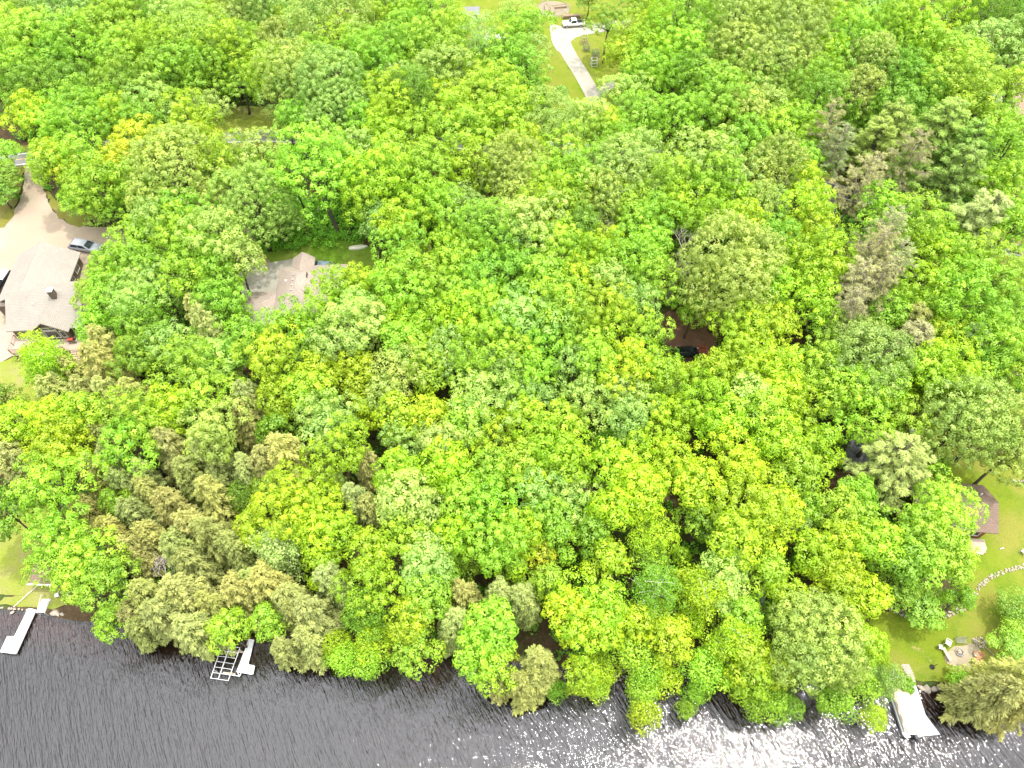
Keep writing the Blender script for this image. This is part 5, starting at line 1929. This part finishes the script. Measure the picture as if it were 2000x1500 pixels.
BROADLEAF_NAMES = {'y': 'maple_tree', 'a': 'maple_tree', 'l': 'green_broadleaf_tree', 'g': 'green_broadleaf_tree', 'd': 'green_broadleaf_tree', 'p': 'pale_broadleaf_tree'}  # same maple build throughout; these kinds are made up from leaf colour alone
NAMES = {'maple': ('maple_tree', 'broadleaf tree'), 'oak': ('oak_tree', 'dense domed tree'), 'fine': ('basswood_tree', 'fine-leaved tree'), 'birch': ('birch_tree', 'airy birch'),
         'hemlock': ('hemlock_tree', 'feathery conifer'), 'spruce': ('spruce_tree', 'narrow spruce'), 'pine': ('pine_tree', 'plumed pine'),
         'thin': ('thin_pine_tree', 'sparse twiggy pine'), 'dead': ('dead_tree', 'leafless tree'), 'shrub': ('shrub', 'low shrub')}
LEAFCOL = {     # base colours of the leaves, and the words for them
    'y': ((0.395, 0.555, 0.025), 'yellow-green'), 'l': ((0.350, 0.55, 0.042), 'lime-green'), 'g': ((0.285, 0.48, 0.036), 'mid-green'),
    'd': ((0.225, 0.37, 0.030), 'deep-green'), 'p': ((0.385, 0.54, 0.115), 'pale green'), 'o': ((0.42, 0.445, 0.130), 'olive'),
    'k': ((0.345, 0.46, 0.090), 'sage-green'), 'w': ((0.47, 0.60, 0.20), 'whitish green'), 'b': ((0.28, 0.40, 0.22), 'blue-grey'),
    'n': ((0.39, 0.42, 0.18), 'brownish green'), 'a': ((0.44, 0.52, 0.03), 'amber-tinged')}
MARKS = [('white pickup truck', 1120, 43), ('stone-ringed garden', 1080, 18), ('small grey shed', 921, 22), ('wire plant cages', 1155, 100), ('pale concrete drive', 1130, 165),
         ('roadside grass strip', 490, 238), ('gravel drive mouth', 55, 330), ('grey station wagon', 170, 473), ('grey-roofed house', 85, 575), ('tan-roofed house', 570, 550),
         ('upturned pale rowboat', 700, 483), ('leafless grey tree', 1330, 495), ('big sage-green dome tree', 1425, 540), ('parked black car', 1345, 684), ('whitish plumed pine', 1740, 905),
         ('dark asphalt pad', 1672, 875), ('brown-roofed cabin', 1925, 990), ('fire pit', 1873, 1274), ('covered pontoon boat', 1785, 1390), ('empty boat lift', 440, 1300), ('corner lakeshore dock', 35, 1235),
         ('blue-grey spruce', 1480, 1170), ('white-trunked birch', 1360, 1165), ('bleached brush pile', 308, 1095), ('grey side drive', 1622, 450), ('bare road stretch', 1300, 305),
         ('pale bare soil', 1995, 200), ('hidden camper', 1938, 182), ('pale mown lawn', 60, 760), ('twin olive conifers', 712, 940), ('big bright round maple', 1217, 925), ('tiny bright yellow tree', 1332, 1088),
         ('lawn stone wall', 1750, 1195), ('brown-roofed boathouse', 85, 1118), ('broad olive conifer', 555, 895)]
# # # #
◆ SET TASK ◆
Quote each line of the listing exactly, but leave the pictures out.

◆ THE OUTPUT ◆
Keep writing the Blender script for this image. This is part 5, starting at line 1929. This part finishes the script. Measure the picture as if it were 2000x1500 pixels.
BROADLEAF_NAMES = {'y': 'maple_tree', 'a': 'maple_tree', 'l': 'green_broadleaf_tree', 'g': 'green_broadleaf_tree', 'd': 'green_broadleaf_tree', 'p': 'pale_broadleaf_tree'}  # same maple build throughout; these kinds are made up from leaf colour alone
NAMES = {'maple': ('maple_tree', 'broadleaf tree'), 'oak': ('oak_tree', 'dense domed tree'), 'fine': ('basswood_tree', 'fine-leaved tree'), 'birch': ('birch_tree', 'airy birch'),
         'hemlock': ('hemlock_tree', 'feathery conifer'), 'spruce': ('spruce_tree', 'narrow spruce'), 'pine': ('pine_tree', 'plumed pine'),
         'thin': ('thin_pine_tree', 'sparse twiggy pine'), 'dead': ('dead_tree', 'leafless tree'), 'shrub': ('shrub', 'low shrub')}
LEAFCOL = {     # base colours of the leaves, and the words for them
    'y': ((0.395, 0.555, 0.025), 'yellow-green'), 'l': ((0.350, 0.55, 0.042), 'lime-green'), 'g': ((0.285, 0.48, 0.036), 'mid-green'),
    'd': ((0.225, 0.37, 0.030), 'deep-green'), 'p': ((0.385, 0.54, 0.115), 'pale green'), 'o': ((0.42, 0.445, 0.130), 'olive'),
    'k': ((0.345, 0.46, 0.090), 'sage-green'), 'w': ((0.47, 0.60, 0.20), 'whitish green'), 'b': ((0.28, 0.40, 0.22), 'blue-grey'),
    'n': ((0.39, 0.42, 0.18), 'brownish green'), 'a': ((0.44, 0.52, 0.03), 'amber-tinged')}
MARKS = [('white pickup truck', 1120, 43), ('stone-ringed garden', 1080, 18), ('small grey shed', 921, 22), ('wire plant cages', 1155, 100), ('pale concrete drive', 1130, 165),
         ('roadside grass strip', 490, 238), ('gravel drive mouth', 55, 330), ('grey station wagon', 170, 473), ('grey-roofed house', 85, 575), ('tan-roofed house', 570, 550),
         ('upturned pale rowboat', 700, 483), ('leafless grey tree', 1330, 495), ('big sage-green dome tree', 1425, 540), ('parked black car', 1345, 684), ('whitish plumed pine', 1740, 905),
         ('dark asphalt pad', 1672, 875), ('brown-roofed cabin', 1925, 990), ('fire pit', 1873, 1274), ('covered pontoon boat', 1785, 1390), ('empty boat lift', 440, 1300), ('corner lakeshore dock', 35, 1235),
         ('blue-grey spruce', 1480, 1170), ('white-trunked birch', 1360, 1165), ('bleached brush pile', 308, 1095), ('grey side drive', 1622, 450), ('bare road stretch', 1300, 305),
         ('pale bare soil', 1995, 200), ('hidden camper', 1938, 182), ('pale mown lawn', 60, 760), ('twin olive conifers', 712, 940), ('big bright round maple', 1217, 925), ('tiny bright yellow tree', 1332, 1088),
         ('lawn stone wall', 1750, 1195), ('brown-roofed boathouse', 85, 1118), ('broad olive conifer', 555, 895)]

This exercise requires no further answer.